Description of the task
Reproduce, exactly and in full, the lines from the one with "1080 pixels high." through the one with "from mathutils.geometry import" in the data below; drop pictures.

Supplied records
=-=-=
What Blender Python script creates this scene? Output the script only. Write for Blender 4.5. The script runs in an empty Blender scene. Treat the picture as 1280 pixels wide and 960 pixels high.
=-=-=
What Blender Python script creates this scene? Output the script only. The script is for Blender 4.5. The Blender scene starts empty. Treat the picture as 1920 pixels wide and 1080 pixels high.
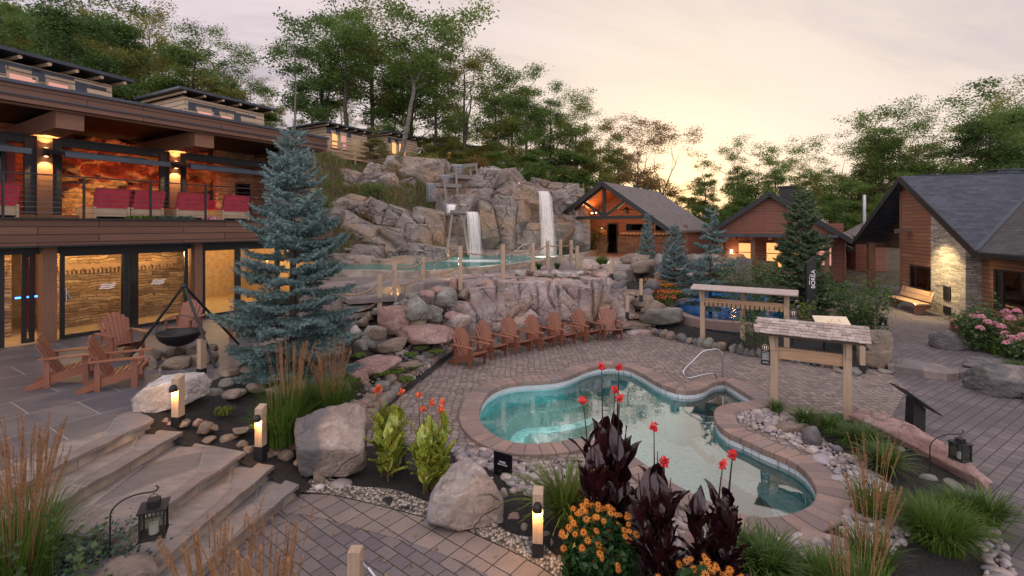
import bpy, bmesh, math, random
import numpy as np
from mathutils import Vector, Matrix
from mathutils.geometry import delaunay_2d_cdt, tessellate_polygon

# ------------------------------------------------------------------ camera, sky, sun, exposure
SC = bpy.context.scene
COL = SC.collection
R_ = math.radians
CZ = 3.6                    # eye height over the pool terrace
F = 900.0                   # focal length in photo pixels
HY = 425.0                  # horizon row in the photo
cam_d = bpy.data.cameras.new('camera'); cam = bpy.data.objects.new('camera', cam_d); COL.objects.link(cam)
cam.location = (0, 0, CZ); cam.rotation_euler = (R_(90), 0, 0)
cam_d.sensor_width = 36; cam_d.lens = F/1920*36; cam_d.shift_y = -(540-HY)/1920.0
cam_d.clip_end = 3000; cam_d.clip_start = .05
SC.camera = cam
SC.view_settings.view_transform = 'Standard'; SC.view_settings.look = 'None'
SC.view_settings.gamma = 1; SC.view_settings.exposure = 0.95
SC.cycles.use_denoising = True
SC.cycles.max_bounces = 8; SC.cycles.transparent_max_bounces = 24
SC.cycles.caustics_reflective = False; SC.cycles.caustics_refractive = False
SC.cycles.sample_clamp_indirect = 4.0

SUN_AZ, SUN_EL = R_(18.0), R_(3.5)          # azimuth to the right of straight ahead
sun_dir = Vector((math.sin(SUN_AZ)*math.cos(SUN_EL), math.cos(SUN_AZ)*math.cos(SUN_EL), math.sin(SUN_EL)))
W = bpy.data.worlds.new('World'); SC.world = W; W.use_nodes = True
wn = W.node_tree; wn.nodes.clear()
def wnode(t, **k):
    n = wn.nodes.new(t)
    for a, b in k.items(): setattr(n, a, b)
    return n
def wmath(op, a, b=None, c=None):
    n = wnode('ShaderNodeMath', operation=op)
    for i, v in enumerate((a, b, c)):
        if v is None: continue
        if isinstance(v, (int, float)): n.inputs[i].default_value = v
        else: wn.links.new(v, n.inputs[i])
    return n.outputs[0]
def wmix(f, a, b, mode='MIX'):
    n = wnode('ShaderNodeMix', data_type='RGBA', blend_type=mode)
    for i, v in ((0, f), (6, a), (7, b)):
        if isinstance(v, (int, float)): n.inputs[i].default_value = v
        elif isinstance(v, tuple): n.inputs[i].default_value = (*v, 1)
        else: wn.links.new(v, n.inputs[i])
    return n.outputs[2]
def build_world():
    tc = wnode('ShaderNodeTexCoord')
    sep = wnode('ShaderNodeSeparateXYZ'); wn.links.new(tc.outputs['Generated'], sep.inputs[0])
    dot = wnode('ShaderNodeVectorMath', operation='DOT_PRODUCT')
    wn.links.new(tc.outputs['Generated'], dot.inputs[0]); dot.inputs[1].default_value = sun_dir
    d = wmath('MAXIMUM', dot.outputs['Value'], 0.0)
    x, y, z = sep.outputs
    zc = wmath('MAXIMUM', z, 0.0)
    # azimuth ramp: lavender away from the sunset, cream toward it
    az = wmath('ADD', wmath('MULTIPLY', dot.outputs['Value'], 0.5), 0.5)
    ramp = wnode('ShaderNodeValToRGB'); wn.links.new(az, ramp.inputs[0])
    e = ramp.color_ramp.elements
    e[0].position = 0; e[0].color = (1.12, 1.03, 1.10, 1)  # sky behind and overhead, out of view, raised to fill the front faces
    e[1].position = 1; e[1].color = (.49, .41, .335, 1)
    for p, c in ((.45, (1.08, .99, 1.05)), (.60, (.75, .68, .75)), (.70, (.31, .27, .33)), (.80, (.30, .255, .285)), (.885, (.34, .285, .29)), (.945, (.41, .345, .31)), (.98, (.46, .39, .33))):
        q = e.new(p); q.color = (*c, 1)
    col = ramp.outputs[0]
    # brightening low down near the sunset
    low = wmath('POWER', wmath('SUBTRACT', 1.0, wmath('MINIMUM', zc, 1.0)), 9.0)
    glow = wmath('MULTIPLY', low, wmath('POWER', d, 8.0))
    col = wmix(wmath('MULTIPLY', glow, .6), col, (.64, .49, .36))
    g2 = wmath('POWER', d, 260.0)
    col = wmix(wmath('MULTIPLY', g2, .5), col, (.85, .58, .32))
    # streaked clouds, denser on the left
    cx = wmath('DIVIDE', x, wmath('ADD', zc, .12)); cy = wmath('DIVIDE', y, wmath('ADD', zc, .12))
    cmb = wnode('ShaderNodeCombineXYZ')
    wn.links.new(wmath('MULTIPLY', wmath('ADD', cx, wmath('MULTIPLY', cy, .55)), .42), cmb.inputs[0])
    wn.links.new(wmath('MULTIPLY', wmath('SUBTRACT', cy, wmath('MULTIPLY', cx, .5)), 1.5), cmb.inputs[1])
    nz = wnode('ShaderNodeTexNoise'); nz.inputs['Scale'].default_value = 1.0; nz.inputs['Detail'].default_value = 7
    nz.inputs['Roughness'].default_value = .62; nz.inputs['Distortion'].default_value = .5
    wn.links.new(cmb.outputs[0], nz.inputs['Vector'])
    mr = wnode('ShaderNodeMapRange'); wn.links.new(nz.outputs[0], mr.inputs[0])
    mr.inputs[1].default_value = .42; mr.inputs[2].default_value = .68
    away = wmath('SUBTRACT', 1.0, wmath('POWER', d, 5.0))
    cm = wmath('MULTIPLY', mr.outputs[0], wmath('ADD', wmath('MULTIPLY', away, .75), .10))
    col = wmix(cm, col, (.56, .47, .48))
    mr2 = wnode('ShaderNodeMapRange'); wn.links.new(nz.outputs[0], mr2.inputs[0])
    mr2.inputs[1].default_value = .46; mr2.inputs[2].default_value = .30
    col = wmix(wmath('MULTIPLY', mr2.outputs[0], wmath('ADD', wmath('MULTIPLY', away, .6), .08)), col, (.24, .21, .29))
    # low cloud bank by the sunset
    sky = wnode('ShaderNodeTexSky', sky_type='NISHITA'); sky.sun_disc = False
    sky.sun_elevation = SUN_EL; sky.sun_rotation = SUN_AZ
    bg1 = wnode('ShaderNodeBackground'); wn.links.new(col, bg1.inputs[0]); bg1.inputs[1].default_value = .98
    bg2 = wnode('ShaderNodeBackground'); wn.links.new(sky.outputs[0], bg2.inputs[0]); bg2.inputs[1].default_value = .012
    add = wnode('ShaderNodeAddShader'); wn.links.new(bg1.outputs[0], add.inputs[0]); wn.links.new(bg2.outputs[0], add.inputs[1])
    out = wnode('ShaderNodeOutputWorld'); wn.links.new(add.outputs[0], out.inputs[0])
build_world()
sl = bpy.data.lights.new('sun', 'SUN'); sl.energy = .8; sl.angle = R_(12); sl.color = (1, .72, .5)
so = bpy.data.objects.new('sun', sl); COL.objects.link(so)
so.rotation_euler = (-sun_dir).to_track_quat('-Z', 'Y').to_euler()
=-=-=
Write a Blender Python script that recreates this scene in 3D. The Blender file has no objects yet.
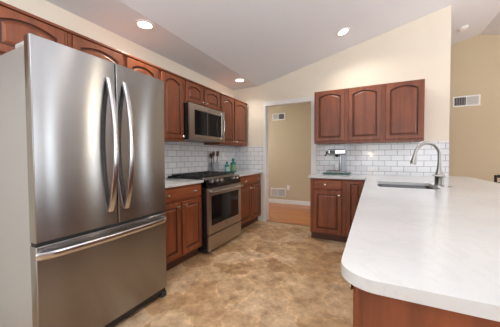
=-=-=
Output of the exercise
What Blender Python script creates this scene? Output the script only. The script is for Blender 4.5. The Blender scene starts empty. Treat the picture as 1920 pixels wide and 1080 pixels high.
import bpy, bmesh, math, random
import numpy as np
from mathutils import Vector, Matrix
from mathutils.geometry import delaunay_2d_cdt, tessellate_polygon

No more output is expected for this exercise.